Thread algebra for poly-threading

TL;DR

This paper extends basic thread algebra to model poly-threading, allowing for the sequencing and interleaving of fragmented program behaviors, including autonomous and non-autonomous thread selection, applicable to both distributed and non-distributed multi-threading.

Contribution

It introduces a minimal mechanism for sequencing fragmented threads in algebraic theory, bridging basic thread algebra with ACP and modeling complex execution architectures.

Findings

Supports autonomous and non-autonomous thread sequencing

Models interleaving in distributed and non-distributed multi-threading

Relates to algebraic process theory (ACP) for execution architectures

Abstract

Threads as considered in basic thread algebra are primarily looked upon as behaviours exhibited by sequential programs on execution. It is a fact of life that sequential programs are often fragmented.

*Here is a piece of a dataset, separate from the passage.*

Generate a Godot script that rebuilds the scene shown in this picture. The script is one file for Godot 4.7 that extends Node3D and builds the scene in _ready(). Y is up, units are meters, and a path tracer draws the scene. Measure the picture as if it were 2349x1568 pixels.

Consequently, fragmented program behaviours are frequently found. In this paper, we consider this phenomenon. We extend basic thread algebra with the barest mechanism for sequencing of threads that are taken for fragments. This mechanism, called poly-threading, supports both autonomous and non-autonomous thread selection in sequencing. We relate the resulting theory to the algebraic theory of processes known as ACP and use it to describe analytic execution architectures suited for fragmented programs. We also consider the case where the steps of fragmented program behaviours are interleaved in the ways of non-distributed and distributed multi-threading.